My Lords, I do not know whether anyone else wants to come in on this but it may be helpful if I speak now. This amendment in the name of my noble friend Lady Kramer returns us, as she says, to the territory of not only Bank of England governance but nomenclature, which we discussed at some length two weeks ago. As my noble friend says, one of the changes made in the Banking Act 2009 was intended to amend the Bank of England Act to require the court to be chaired by a director, which, as we established two weeks ago, means a non-executive member—again, as my noble friend pointed out. However, she has gone further because it is only my noble friend, with her razor-sharp eye, who has noticed that the relevant provision inserted into the Bank of England Act 1998, while allowing the court to be chaired by a director, does not require that it be so. That is clearly not correct.
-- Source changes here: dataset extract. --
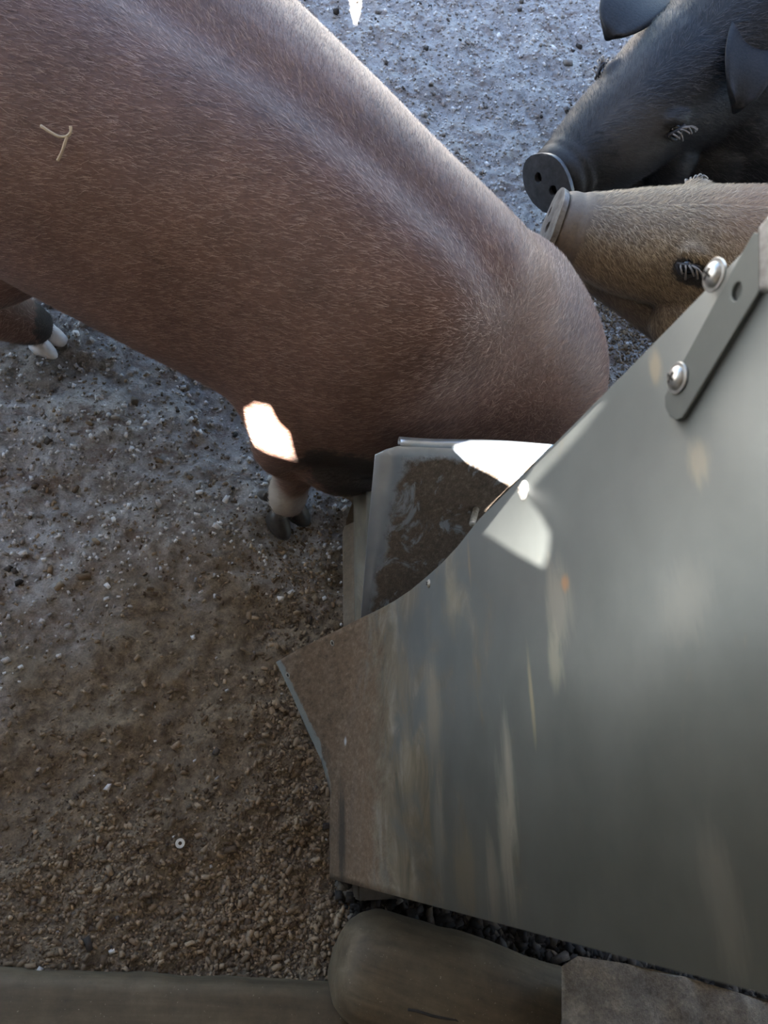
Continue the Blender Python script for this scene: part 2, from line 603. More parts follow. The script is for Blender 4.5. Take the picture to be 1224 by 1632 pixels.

Therefore, although I cannot accept the amendment as drafted because it does not cover all the necessary ground to give full effect to this change, I assure my noble friend and the Committee that we will go away and draft the necessary changes. I thank my noble friend for bringing this to the Committee’s attention.
More generally, I am aware from the discussion that we had two weeks ago that there are some irregularities in the terminology in the Bank of England Act which I certainly had difficulties with and I think that other Members of the Committee did too. A prime example of this is that the so-called Court of Directors includes the executive members of the court who are not, and cannot be, directors. This is plainly absurd. To say that this is all justified because the Bank has been in existence for 300 years so we just have to live with it is not the right approach. As I think I wrote following the first day in Committee, I will consider further whether any other changes might be made to the 1998 Act to clarify these terms, making them more consistent with current usage. We cannot proof the legislation against further changes over 300 years but we can at least try to update a few things.
With thanks to my noble friend, I ask her to withdraw her amendment, as she has already indicated she will do.